## [GOAL]
Take the lines from the top down to and including the one with "[M['sign_grey'], M['sign_grey']], big_o)" and repeat them exactly. Omit images.
···
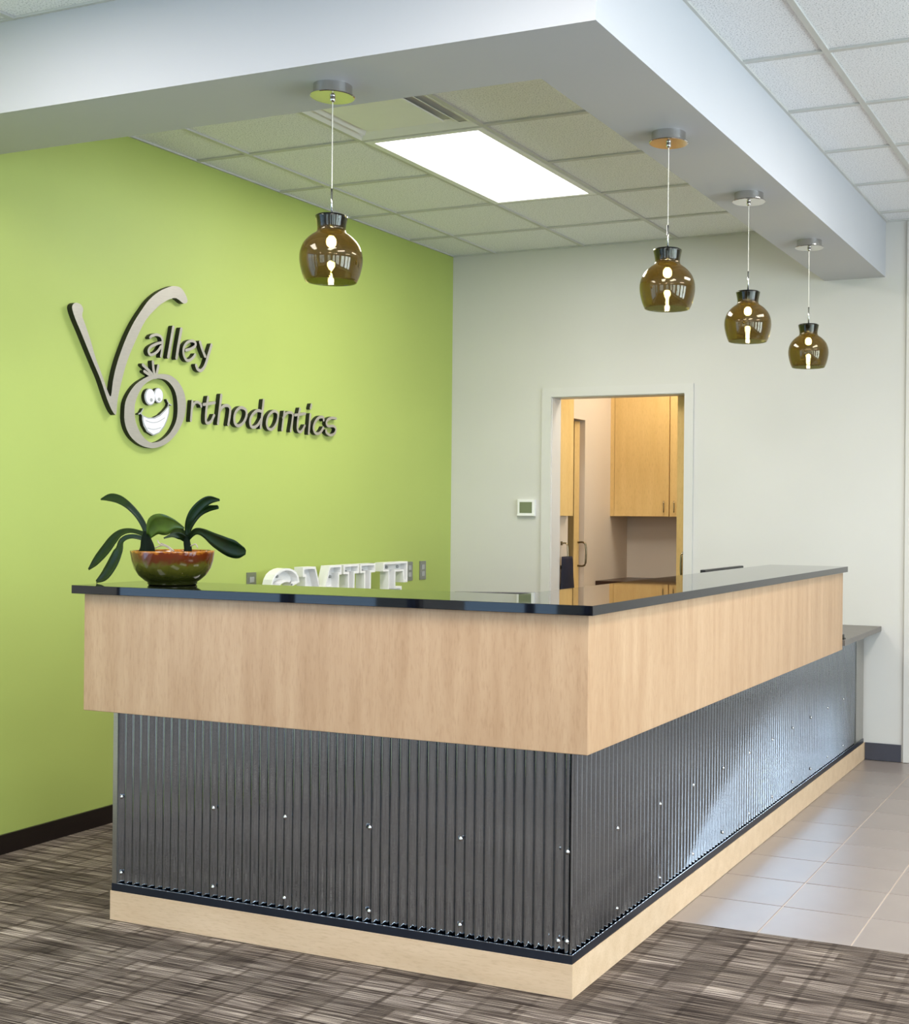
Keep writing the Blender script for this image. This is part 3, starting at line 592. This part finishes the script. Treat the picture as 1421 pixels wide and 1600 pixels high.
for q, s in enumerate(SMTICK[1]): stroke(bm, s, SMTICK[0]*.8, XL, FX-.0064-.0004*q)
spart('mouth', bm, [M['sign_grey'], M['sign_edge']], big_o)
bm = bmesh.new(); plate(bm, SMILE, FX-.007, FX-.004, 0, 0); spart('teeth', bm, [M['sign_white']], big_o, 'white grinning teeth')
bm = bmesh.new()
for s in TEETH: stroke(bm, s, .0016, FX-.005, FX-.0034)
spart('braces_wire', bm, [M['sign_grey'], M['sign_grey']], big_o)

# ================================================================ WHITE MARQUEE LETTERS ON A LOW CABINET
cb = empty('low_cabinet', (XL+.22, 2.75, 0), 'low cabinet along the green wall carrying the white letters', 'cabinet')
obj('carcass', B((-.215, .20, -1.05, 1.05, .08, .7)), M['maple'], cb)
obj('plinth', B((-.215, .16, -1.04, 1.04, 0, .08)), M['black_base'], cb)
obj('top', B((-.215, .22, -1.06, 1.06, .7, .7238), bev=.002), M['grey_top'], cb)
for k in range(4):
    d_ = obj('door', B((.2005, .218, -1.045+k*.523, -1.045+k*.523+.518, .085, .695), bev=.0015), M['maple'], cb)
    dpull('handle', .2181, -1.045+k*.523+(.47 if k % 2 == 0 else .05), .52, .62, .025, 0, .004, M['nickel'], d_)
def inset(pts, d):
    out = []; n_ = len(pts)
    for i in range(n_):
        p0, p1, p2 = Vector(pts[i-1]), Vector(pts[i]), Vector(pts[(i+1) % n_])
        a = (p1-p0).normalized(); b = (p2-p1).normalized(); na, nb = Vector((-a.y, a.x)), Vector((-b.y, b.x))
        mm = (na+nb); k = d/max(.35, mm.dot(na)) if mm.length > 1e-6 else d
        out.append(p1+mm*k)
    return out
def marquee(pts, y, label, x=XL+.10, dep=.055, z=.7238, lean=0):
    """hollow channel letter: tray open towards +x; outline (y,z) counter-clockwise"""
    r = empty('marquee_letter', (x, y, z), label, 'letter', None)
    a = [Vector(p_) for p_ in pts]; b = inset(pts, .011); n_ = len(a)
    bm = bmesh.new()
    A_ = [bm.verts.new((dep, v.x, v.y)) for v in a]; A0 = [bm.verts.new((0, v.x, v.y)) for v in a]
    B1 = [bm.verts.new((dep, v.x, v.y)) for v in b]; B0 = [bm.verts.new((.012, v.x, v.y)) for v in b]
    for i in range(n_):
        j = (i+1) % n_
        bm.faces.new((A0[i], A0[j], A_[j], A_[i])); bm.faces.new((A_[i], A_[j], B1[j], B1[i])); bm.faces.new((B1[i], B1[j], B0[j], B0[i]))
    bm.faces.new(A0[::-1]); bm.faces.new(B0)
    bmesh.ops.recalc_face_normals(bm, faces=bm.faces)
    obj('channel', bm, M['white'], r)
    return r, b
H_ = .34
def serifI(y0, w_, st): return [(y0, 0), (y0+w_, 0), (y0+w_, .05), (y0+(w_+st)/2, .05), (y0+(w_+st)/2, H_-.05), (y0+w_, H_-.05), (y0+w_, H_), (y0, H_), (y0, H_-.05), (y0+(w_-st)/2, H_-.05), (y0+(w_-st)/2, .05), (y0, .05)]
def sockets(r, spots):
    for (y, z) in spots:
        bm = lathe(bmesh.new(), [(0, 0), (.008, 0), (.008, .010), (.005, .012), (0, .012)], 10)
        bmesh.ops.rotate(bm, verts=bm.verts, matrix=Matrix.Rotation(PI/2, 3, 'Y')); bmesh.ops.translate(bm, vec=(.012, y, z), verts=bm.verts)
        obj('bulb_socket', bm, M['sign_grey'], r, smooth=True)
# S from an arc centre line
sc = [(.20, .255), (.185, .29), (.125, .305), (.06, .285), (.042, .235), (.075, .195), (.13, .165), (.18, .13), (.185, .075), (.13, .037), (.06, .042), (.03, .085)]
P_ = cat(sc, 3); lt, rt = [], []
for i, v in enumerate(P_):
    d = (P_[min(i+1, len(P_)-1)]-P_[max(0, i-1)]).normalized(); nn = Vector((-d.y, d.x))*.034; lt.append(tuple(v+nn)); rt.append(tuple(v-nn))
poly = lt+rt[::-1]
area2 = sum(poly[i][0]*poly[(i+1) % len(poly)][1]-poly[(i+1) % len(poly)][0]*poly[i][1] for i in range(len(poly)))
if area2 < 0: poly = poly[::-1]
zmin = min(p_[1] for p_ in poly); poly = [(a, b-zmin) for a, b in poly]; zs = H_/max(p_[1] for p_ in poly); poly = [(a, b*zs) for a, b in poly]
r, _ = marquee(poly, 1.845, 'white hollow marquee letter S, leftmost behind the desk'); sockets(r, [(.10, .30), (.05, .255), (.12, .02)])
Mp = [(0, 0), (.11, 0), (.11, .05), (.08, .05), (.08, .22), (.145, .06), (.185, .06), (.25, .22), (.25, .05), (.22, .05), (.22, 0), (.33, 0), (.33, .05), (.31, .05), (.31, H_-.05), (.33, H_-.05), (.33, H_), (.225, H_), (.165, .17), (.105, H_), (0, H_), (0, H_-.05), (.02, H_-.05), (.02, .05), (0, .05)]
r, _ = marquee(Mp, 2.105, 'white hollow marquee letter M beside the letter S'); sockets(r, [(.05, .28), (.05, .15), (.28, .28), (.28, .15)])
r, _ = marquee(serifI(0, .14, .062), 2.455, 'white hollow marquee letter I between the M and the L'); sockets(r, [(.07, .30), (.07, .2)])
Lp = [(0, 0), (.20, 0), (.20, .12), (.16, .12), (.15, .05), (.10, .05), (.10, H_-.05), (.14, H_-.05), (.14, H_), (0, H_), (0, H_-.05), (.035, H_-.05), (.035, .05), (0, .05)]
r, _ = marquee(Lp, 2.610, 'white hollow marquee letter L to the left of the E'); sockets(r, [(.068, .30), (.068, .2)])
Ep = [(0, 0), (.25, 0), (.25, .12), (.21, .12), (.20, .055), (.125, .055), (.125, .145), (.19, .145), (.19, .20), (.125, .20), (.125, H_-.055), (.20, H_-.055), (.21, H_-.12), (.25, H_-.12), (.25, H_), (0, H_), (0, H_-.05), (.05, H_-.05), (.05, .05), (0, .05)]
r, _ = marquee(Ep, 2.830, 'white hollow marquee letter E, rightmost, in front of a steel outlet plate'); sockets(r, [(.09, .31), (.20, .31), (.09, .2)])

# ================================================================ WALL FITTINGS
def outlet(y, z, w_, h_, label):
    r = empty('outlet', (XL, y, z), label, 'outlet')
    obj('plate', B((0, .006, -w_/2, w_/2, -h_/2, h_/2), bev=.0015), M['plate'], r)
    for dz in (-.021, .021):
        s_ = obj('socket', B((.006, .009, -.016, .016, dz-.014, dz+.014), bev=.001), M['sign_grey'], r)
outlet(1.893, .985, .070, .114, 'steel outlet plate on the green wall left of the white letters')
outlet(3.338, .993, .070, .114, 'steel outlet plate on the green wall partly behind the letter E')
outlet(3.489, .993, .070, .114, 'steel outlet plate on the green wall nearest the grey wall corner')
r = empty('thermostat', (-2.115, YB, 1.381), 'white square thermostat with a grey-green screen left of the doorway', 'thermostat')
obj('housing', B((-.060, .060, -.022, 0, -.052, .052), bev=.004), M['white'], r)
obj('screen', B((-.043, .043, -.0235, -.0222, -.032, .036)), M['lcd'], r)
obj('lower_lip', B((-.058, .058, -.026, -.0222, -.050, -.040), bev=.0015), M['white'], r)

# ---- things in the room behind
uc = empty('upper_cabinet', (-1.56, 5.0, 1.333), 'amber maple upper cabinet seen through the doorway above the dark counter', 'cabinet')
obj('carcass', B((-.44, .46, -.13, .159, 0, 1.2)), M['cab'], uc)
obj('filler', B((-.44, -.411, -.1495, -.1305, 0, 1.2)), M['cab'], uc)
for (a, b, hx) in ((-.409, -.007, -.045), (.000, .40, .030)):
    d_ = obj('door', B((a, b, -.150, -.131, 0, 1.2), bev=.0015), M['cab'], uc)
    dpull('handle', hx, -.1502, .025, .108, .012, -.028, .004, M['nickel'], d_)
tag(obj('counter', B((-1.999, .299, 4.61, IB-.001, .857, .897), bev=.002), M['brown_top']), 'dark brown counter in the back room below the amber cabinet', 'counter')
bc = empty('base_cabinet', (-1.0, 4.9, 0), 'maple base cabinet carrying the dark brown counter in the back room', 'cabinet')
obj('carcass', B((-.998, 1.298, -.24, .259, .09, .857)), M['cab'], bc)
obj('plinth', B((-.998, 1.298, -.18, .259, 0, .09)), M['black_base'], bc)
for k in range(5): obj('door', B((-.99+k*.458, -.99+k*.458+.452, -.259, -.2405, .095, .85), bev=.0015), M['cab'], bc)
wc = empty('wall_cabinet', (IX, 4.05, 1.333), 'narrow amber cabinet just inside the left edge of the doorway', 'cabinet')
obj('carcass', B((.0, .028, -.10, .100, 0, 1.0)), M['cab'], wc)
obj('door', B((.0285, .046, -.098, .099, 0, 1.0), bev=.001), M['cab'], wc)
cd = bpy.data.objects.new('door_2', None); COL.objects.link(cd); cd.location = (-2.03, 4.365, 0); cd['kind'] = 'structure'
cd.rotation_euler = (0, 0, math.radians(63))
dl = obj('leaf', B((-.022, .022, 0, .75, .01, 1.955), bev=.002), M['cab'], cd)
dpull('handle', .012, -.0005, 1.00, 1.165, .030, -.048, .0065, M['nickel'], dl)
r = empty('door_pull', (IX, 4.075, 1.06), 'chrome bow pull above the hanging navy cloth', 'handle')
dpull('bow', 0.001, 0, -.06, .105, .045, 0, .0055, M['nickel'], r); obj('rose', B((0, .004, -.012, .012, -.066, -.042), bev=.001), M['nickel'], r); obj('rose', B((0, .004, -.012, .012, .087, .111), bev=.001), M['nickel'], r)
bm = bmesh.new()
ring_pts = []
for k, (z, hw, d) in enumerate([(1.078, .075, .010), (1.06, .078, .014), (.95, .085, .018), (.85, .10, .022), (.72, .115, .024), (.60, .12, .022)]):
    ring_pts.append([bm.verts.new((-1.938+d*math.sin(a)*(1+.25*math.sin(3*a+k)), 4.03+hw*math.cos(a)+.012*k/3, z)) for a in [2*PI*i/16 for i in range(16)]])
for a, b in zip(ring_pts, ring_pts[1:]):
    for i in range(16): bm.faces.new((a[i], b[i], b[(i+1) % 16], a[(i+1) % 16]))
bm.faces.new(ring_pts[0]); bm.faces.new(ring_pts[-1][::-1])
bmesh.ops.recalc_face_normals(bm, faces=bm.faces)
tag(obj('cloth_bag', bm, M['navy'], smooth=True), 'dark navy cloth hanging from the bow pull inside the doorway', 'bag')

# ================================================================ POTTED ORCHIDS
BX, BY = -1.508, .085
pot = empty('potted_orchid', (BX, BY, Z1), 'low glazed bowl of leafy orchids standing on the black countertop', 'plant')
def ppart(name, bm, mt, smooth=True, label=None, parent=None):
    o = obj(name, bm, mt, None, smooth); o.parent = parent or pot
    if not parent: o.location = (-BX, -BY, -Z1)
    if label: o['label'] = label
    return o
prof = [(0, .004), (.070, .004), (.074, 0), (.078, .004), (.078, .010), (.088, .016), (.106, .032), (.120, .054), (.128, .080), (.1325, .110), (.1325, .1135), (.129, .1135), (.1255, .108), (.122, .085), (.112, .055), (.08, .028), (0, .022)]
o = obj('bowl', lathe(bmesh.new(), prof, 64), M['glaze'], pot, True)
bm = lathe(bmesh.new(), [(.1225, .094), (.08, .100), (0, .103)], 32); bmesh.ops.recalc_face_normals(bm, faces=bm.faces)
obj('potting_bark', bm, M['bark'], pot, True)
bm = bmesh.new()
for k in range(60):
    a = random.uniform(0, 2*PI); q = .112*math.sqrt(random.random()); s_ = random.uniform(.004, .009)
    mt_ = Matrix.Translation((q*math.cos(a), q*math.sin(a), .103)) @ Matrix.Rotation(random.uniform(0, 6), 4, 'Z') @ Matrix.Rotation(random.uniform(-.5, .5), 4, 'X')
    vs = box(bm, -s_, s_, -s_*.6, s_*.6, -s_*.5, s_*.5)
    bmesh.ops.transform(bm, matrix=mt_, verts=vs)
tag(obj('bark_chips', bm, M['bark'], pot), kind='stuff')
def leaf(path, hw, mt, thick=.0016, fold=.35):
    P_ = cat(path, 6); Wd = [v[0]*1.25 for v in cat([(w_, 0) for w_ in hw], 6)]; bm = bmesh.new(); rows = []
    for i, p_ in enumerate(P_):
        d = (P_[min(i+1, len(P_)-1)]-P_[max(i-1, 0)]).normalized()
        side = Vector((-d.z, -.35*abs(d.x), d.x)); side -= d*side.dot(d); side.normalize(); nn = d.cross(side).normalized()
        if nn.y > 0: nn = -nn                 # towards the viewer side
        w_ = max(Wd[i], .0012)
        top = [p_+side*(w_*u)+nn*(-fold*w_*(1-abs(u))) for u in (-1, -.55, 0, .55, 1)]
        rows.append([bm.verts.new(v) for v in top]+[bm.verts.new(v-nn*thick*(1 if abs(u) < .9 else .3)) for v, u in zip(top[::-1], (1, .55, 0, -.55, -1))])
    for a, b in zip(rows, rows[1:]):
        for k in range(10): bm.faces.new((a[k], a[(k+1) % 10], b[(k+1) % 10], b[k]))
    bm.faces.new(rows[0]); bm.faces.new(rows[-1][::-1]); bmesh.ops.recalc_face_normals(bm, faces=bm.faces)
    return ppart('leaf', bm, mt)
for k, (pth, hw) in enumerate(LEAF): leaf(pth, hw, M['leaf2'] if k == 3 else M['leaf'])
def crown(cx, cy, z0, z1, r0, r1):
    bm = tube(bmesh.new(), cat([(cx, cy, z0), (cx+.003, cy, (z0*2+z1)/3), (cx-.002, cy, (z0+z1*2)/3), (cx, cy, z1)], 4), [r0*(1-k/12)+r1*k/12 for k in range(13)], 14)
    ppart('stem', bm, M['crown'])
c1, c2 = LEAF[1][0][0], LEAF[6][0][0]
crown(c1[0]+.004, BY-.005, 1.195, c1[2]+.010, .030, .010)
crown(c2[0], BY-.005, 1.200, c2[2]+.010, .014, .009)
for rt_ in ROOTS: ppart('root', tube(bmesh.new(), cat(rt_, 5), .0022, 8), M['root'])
···
## [EXERCISE OUTPUT]
Keep writing the Blender script for this image. This is part 3, starting at line 592. This part finishes the script. Treat the picture as 1421 pixels wide and 1600 pixels high.
for q, s in enumerate(SMTICK[1]): stroke(bm, s, SMTICK[0]*.8, XL, FX-.0064-.0004*q)
spart('mouth', bm, [M['sign_grey'], M['sign_edge']], big_o)
bm = bmesh.new(); plate(bm, SMILE, FX-.007, FX-.004, 0, 0); spart('teeth', bm, [M['sign_white']], big_o, 'white grinning teeth')
bm = bmesh.new()
for s in TEETH: stroke(bm, s, .0016, FX-.005, FX-.0034)
spart('braces_wire', bm, [M['sign_grey'], M['sign_grey']], big_o)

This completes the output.